WORK REQUIRED: Beginning with the first line, set down every line through the one containing "return (b_[i][0] +", exactly as it appears, but not the pictures.
..........
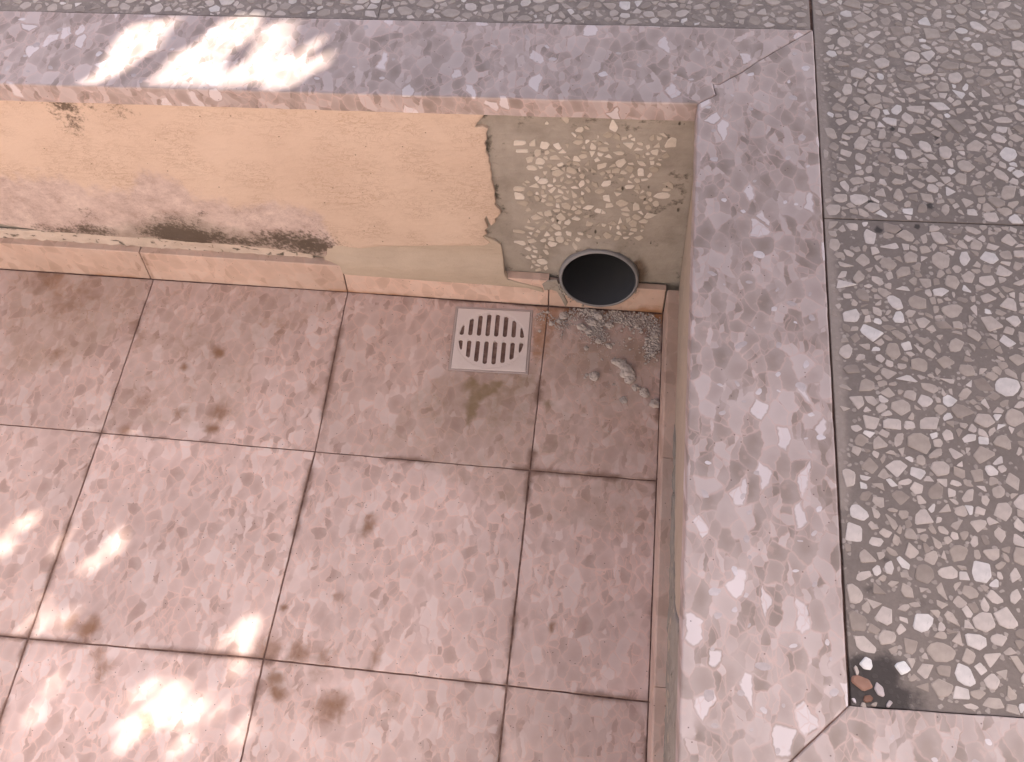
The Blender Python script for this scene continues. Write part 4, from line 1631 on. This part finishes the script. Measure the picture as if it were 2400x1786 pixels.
rg = random.Random(11)
bm = bmesh.new()
for _ in range(150):
    a = math.radians(rg.uniform(165, 262) if rg.random() < .75 else rg.uniform(-40, 200))
    rr_ = PR + abs(rg.gauss(0, .004)) + .001
    x, z = PC[0] + rr_ * math.cos(a), PC[1] + rr_ * math.sin(a)
    if z < .004:
        continue
    y = (wall_y(x, z) + .006) if z > .075 else A0 * (x - .8) - .001
    lump_bm(bm, (x, y - .002, z - .001), rg.uniform(.0008, .0030), rg.random() * 60, 1.0, 1)
me = bpy.data.meshes.new('collar')
bm.to_mesh(me)
bm.free()
cl_ = link('mortar_collar', me, MAT['cement'], bw)
cl_['kind'] = 'stuff'
bm = bmesh.new()
band_a = [(1275, 255), (1310, 275), (1360, 300), (1400, 340), (1430, 390), (1400, 440), (1440, 460)]
band_b = [(1510, 300), (1570, 330), (1640, 365), (1720, 390), (1800, 360), (1860, 430), (1880, 510), (1850, 580), (1830, 650)]
band_c = [(940, 330), (1020, 340), (1080, 400), (1130, 480)]
band_d = [(1310, 480), (1400, 480), (1480, 545)]
band_e = [(1250, 290), (1180, 350), (1130, 400)]


def along(b_):
    i = rg.randrange(len(b_) - 1)
    t = rg.random()
    return (b_[i][0] + (b_[i + 1][0] - b_[i][0]) * t, b_[i][1] + (b_[i + 1][1] - b_[i][1]) * t)


for n_, b_, sd_, r0, r1 in ((1000, band_a, 50, 3, 13), (1600, band_b, 54, 3, 13), (150, band_c, 45, 3, 8), (220, band_d, 45, 3, 10), (220, band_e, 50, 3, 10)):
    for _ in range(n_):
        c = along(b_)
        x, y = c[0] + rg.gauss(0, sd_ * .6), c[1] + rg.gauss(0, sd_ * .6)
        q = at_floor(*zl(x, y))
        if q.y > A0 * (q.x - .8) - .003 or q.x > X4 - .004 or (abs(q.x - DC[0]) < DS / 2 + .003):
            continue
        r = K * (r0 + (r1 - r0) * rg.random() ** 2)
        lump_bm(bm, (q.x, q.y, rg.random() ** 3 * .003), r, rg.random() * 50, .8, 1)
for _ in range(600):
    x, y = rg.gauss(1520, 260), rg.gauss(600, 240)
    if y < 300 or x < 920:
        continue
    q = at_floor(*zl(x, y))
    if q.y > A0 * (q.x - .8) - .003 or q.x > X4 - .003 or abs(q.x - DC[0]) < DS / 2 + .004:
        continue
    lump_bm(bm, (q.x, q.y, 0), K * rg.choice((1.5, 2, 2.5, 3.5, 5)), rg.random() * 50, .7, 1)
for i, (x, y, r) in enumerate(small):
    q = at_floor(*zl(x, y))
    lump_bm(bm, (q.x, q.y, 0.0), r * K, 50 + i, sub=3)
me = bpy.data.meshes.new('crumbs')
bm.to_mesh(me)
bm.free()
gr = link('mortar_grit', me, MAT['lump'], None, origin=(0.95, -0.04, 0))
tag(gr, 'fine loose grey mortar grit spilled on the tile below the pipe', 'grit', None, 'stuff')

# ------------------------------------------------------------------ the tree whose leaves dapple the sunlight
random.seed(99)
patch_c = [z1(p) for p in (
    [(250, 300), (430, 302), (640, 170), (800, 40), (900, -120), (650, -120), (540, 60), (430, 170)],
    [(660, 305), (800, 312), (960, 190), (1010, 80), (910, 100), (780, 210)],
    [(880, 312), (1060, 318), (1190, 190), (1320, 50), (1420, -120), (1200, -120), (1090, 60), (1010, 180)],
    [(1190, 322), (1310, 328), (1450, 200), (1580, 50), (1680, -100), (1520, -100), (1400, 60), (1270, 190)],
    [(1430, 328), (1600, 334), (1700, 260), (1850, 200), (1870, 120), (1790, 130), (1690, 190), (1560, 240)],
    [(1600, 170), (1700, 130), (1850, 40), (1800, 0), (1640, 90)])]
zb = lambda pts: [(80 + p[0] * .3814, 1100 + p[1] * .3814) for p in pts]
patch_f = [(zb(p), k) for p, k in (
    ([(-260, 300), (230, 325), (210, 470), (100, 570), (-260, 620)], 0.10),
    ([(370, 330), (600, 340), (580, 480), (470, 480), (360, 580), (310, 640), (205, 605), (230, 510), (320, 420)], 0.12),
    ([(60, 700), (180, 560), (260, 640), (260, 860), (60, 900)], 0.42),
    ([(1000, 1130), (1160, 930), (1280, 820), (1340, 960), (1340, 1150)], 0.20),
    ([(720, 1480), (930, 1330), (1010, 1170), (1400, 1180), (1330, 1700), (640, 1700)], 0.45),
    ([(-40, 1490), (330, 1250), (430, 1300), (260, 1460), (80, 1640), (-40, 1640)], 0.12),
    ([(340, 1640), (430, 1330), (600, 1260), (640, 1400), (580, 1640)], 0.42),
    ([(1430, 860), (1640, 880), (1700, 1080), (1500, 1090)], 0.75),
    ([(2200, 520), (2420, 560), (2400, 700), (2250, 690)], 0.8))]
MC = [[(q.x, q.y) for q in (at_cop(*p) for p in poly)] for poly in patch_c]
MC = [inset(m if area2(m) > 0 else m[::-1], -0.006) for m in MC]
MF = [([(q.x, q.y) for q in (at_floor(*p) for p in poly)], k) for poly, k in patch_f]
rl = random.Random(17)
for _ in range(26):                          # small broken dapples towards the lower left
    pu, pv = rl.uniform(60, 600), rl.uniform(1330, 1760)
    q = at_floor(pu, pv)
    if q.x > .40 or (pu > 230 and pv < 1520):
        continue
    L_, w_ = rl.uniform(.018, .05), rl.uniform(.007, .014)
    e = Vector((math.cos(.87 + rl.uniform(-.25, .25)), math.sin(.87 + rl.uniform(-.25, .25))))
    n_ = Vector((-e.y, e.x))
    MF.append(([(q.x + e.x * a * L_ + n_.x * c * w_, q.y + e.y * a * L_ + n_.y * c * w_) for a, c in ((-1, 0), (-.4, -1), (.5, -.8), (1, 0), (.4, 1), (-.5, .9))], 0.18))
ZC = ctop(0.2, .05)


def leaf_ok(samples, dice):
    for q in samples:
        a = q - SUN * ((q.z - ZC) / SUN.z)
        if a.y > math.tan(AB) * (a.x - XC) + .010:
            for m in MC:
                if inside((a.x, a.y), m):
                    return False
        c = q - SUN * (q.z / SUN.z)
        for m, k in MF:
            if inside((c.x, c.y), m) and dice > k:
                return False
    return True


bm = bmesh.new()
sdir = Vector((SUN.x, SUN.y, 0)).normalized()
for n_ in range(20500):
    fringe = n_ >= 19000                     # small leaves over the strip just in front of the low wall
    tgt = Vector((random.uniform(-.47, 1.95), random.uniform(-1.14, .72), random.choice((0.0, .52))))
    if fringe:
        tgt = Vector((random.uniform(-.45, .30), random.uniform(-.41, -.32), 0.0))
    c = tgt + SUN * random.uniform(2.5, 3.9)
    L = random.uniform(.045, .075)
    ga = tgt - SUN * ((tgt.z - ZC) / SUN.z)
    gf = tgt - SUN * (tgt.z / SUN.z)
    if min(min(poly_dist((ga.x, ga.y), m) for m in MC), min(poly_dist((gf.x, gf.y), m) for m, k in MF)) > .07:
        L *= 1.8
    if fringe:
        L = .028
    wd = L * random.uniform(.22, .34)
    d = (sdir + Vector((random.gauss(0, .5), random.gauss(0, .5), random.gauss(-.3, .4)))).normalized()
    sd_ = d.cross(SUN + Vector((random.gauss(0, .35), random.gauss(0, .35), random.gauss(0, .35)))).normalized()
    dice = random.random()
    if fringe:
        bad = False
        for t in (-1, 0, 1):
            q = c + d * (L * t)
            a = q - SUN * ((q.z - ZC) / SUN.z)
            bad = bad or a.y > math.tan(AB) * (a.x - XC) + .011
        if bad:
            continue
    elif not leaf_ok([c + d * (L * t) for t in (-.9, -.45, 0, .45, .9)], dice):
        continue
    nrm = d.cross(sd_)
    v = [bm.verts.new(p) for p in (c - d * L, c - d * L * .2 + sd_ * wd, c + d * L, c - d * L * .2 - sd_ * wd, c - d * L * .1 - nrm * wd * .35)]
    bm.faces.new([v[0], v[4], v[1]])
    bm.faces.new([v[1], v[4], v[2]])
    bm.faces.new([v[2], v[4], v[3]])
    bm.faces.new([v[3], v[4], v[0]])
cc = Vector((.6, -.35, .25)) + SUN * 2.8
tb = Vector((cc.x + 1.6, cc.y + 1.2, ctop(2, 2) - .05))
tree = empty('tree', tb, 'leafy tree reaching over the paved corner from behind, its gaps letting dapples of sun through', 'tree')
me = bpy.data.meshes.new('crown')
bm.to_mesh(me)
bm.free()
link('crown', me, MAT['leaf'], tree)


def limb(pts, r0, r1):
    bm = bmesh.new()
    n = 9
    prev = None
    for i, p in enumerate(pts):
        t = i / (len(pts) - 1)
        r = r0 + (r1 - r0) * t
        dr_ = (pts[min(i + 1, len(pts) - 1)] - pts[max(i - 1, 0)]).normalized()
        a = dr_.orthogonal().normalized()
        e = dr_.cross(a)
        cur = [bm.verts.new(p + (a * math.cos(k * math.tau / n) + e * math.sin(k * math.tau / n)) * r) for k in range(n)]
        if prev:
            for k in range(n):
                bm.faces.new([prev[k], prev[(k + 1) % n], cur[(k + 1) % n], cur[k]])
        prev = cur
    bmesh.ops.recalc_face_normals(bm, faces=bm.faces)
    me = bpy.data.meshes.new('limb')
    bm.to_mesh(me)
    bm.free()
    return me


fork = tb + Vector((-.25, -.15, 1.5))
link('trunk', limb([tb + Vector((0, 0, -.1)), tb + Vector((-.03, 0, .5)), tb + Vector((-.1, -.08, 1.0)), fork], .10, .065), MAT['bark'], tree, smooth=True)
for dv in (Vector((.5, .6, .3)), Vector((.1, .3, .5)), Vector((.6, -.1, .2))):
    e = cc + dv
    link('limb', limb([fork, fork.lerp(e, .35) + Vector((0, 0, .15)), fork.lerp(e, .7) + Vector((0, 0, .12)), e], .055, .012), MAT['bark'], tree, smooth=True)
..........
RESULT FOR THIS EXERCISE:
The Blender Python script for this scene continues. Write part 4, from line 1631 on. This part finishes the script. Measure the picture as if it were 2400x1786 pixels.
rg = random.Random(11)
bm = bmesh.new()
for _ in range(150):
    a = math.radians(rg.uniform(165, 262) if rg.random() < .75 else rg.uniform(-40, 200))
    rr_ = PR + abs(rg.gauss(0, .004)) + .001
    x, z = PC[0] + rr_ * math.cos(a), PC[1] + rr_ * math.sin(a)
    if z < .004:
        continue
    y = (wall_y(x, z) + .006) if z > .075 else A0 * (x - .8) - .001
    lump_bm(bm, (x, y - .002, z - .001), rg.uniform(.0008, .0030), rg.random() * 60, 1.0, 1)
me = bpy.data.meshes.new('collar')
bm.to_mesh(me)
bm.free()
cl_ = link('mortar_collar', me, MAT['cement'], bw)
cl_['kind'] = 'stuff'
bm = bmesh.new()
band_a = [(1275, 255), (1310, 275), (1360, 300), (1400, 340), (1430, 390), (1400, 440), (1440, 460)]
band_b = [(1510, 300), (1570, 330), (1640, 365), (1720, 390), (1800, 360), (1860, 430), (1880, 510), (1850, 580), (1830, 650)]
band_c = [(940, 330), (1020, 340), (1080, 400), (1130, 480)]
band_d = [(1310, 480), (1400, 480), (1480, 545)]
band_e = [(1250, 290), (1180, 350), (1130, 400)]


def along(b_):
    i = rg.randrange(len(b_) - 1)
    t = rg.random()
    return (b_[i][0] + (b_[i + 1][0] - b_[i][0]) * t, b_[i][1] + (b_[i + 1][1] - b_[i][1]) * t)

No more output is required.